---- Raw data

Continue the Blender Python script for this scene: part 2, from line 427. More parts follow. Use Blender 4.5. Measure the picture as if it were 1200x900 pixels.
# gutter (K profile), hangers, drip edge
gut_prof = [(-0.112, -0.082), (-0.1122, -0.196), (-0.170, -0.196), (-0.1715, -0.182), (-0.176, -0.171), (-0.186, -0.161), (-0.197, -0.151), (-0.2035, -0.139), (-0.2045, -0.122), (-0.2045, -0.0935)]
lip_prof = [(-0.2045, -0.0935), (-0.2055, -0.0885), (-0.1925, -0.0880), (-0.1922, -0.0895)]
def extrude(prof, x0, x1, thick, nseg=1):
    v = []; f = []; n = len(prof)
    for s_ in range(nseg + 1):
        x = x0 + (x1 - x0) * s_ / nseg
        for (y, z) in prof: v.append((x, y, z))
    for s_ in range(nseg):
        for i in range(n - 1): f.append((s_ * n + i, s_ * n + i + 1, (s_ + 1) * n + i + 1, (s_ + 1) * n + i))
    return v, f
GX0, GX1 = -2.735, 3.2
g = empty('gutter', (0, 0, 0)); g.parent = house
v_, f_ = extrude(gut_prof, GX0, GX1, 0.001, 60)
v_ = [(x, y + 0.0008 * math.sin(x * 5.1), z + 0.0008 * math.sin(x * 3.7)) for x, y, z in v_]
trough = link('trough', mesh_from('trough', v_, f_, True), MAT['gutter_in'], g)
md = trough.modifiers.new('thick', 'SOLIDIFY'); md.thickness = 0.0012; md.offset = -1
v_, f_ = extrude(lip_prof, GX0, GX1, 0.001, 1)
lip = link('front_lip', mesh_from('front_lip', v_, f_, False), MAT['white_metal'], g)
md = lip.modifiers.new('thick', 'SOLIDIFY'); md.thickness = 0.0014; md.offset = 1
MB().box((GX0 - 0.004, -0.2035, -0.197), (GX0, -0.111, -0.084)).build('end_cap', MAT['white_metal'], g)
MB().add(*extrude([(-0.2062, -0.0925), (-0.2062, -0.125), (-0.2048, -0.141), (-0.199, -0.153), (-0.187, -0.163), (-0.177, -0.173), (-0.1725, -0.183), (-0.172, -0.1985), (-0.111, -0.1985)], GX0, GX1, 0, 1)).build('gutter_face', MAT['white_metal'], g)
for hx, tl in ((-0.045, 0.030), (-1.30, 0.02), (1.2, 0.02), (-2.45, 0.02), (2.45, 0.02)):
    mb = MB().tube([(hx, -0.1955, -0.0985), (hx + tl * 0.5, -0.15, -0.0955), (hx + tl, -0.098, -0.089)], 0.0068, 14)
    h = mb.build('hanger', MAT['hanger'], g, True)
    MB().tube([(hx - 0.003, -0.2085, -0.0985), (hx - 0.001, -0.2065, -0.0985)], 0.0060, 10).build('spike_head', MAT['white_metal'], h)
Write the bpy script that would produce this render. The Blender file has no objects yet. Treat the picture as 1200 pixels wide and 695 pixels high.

--------

Written instruction
Restate the records, all of them, precisely as written.

Answer to this task
Continue the Blender Python script for this scene: part 2, from line 427. More parts follow. Use Blender 4.5. Measure the picture as if it were 1200x900 pixels.
# gutter (K profile), hangers, drip edge
gut_prof = [(-0.112, -0.082), (-0.1122, -0.196), (-0.170, -0.196), (-0.1715, -0.182), (-0.176, -0.171), (-0.186, -0.161), (-0.197, -0.151), (-0.2035, -0.139), (-0.2045, -0.122), (-0.2045, -0.0935)]
lip_prof = [(-0.2045, -0.0935), (-0.2055, -0.0885), (-0.1925, -0.0880), (-0.1922, -0.0895)]
def extrude(prof, x0, x1, thick, nseg=1):
    v = []; f = []; n = len(prof)
    for s_ in range(nseg + 1):
        x = x0 + (x1 - x0) * s_ / nseg
        for (y, z) in prof: v.append((x, y, z))
    for s_ in range(nseg):
        for i in range(n - 1): f.append((s_ * n + i, s_ * n + i + 1, (s_ + 1) * n + i + 1, (s_ + 1) * n + i))
    return v, f
GX0, GX1 = -2.735, 3.2
g = empty('gutter', (0, 0, 0)); g.parent = house
v_, f_ = extrude(gut_prof, GX0, GX1, 0.001, 60)
v_ = [(x, y + 0.0008 * math.sin(x * 5.1), z + 0.0008 * math.sin(x * 3.7)) for x, y, z in v_]
trough = link('trough', mesh_from('trough', v_, f_, True), MAT['gutter_in'], g)
md = trough.modifiers.new('thick', 'SOLIDIFY'); md.thickness = 0.0012; md.offset = -1
v_, f_ = extrude(lip_prof, GX0, GX1, 0.001, 1)
lip = link('front_lip', mesh_from('front_lip', v_, f_, False), MAT['white_metal'], g)
md = lip.modifiers.new('thick', 'SOLIDIFY'); md.thickness = 0.0014; md.offset = 1
MB().box((GX0 - 0.004, -0.2035, -0.197), (GX0, -0.111, -0.084)).build('end_cap', MAT['white_metal'], g)
MB().add(*extrude([(-0.2062, -0.0925), (-0.2062, -0.125), (-0.2048, -0.141), (-0.199, -0.153), (-0.187, -0.163), (-0.177, -0.173), (-0.1725, -0.183), (-0.172, -0.1985), (-0.111, -0.1985)], GX0, GX1, 0, 1)).build('gutter_face', MAT['white_metal'], g)
for hx, tl in ((-0.045, 0.030), (-1.30, 0.02), (1.2, 0.02), (-2.45, 0.02), (2.45, 0.02)):
    mb = MB().tube([(hx, -0.1955, -0.0985), (hx + tl * 0.5, -0.15, -0.0955), (hx + tl, -0.098, -0.089)], 0.0068, 14)
    h = mb.build('hanger', MAT['hanger'], g, True)
    MB().tube([(hx - 0.003, -0.2085, -0.0985), (hx - 0.001, -0.2065, -0.0985)], 0.0060, 10).build('spike_head', MAT['white_metal'], h)
Write the bpy script that would produce this render. The Blender file has no objects yet. Treat the picture as 1200 pixels wide and 695 pixels high.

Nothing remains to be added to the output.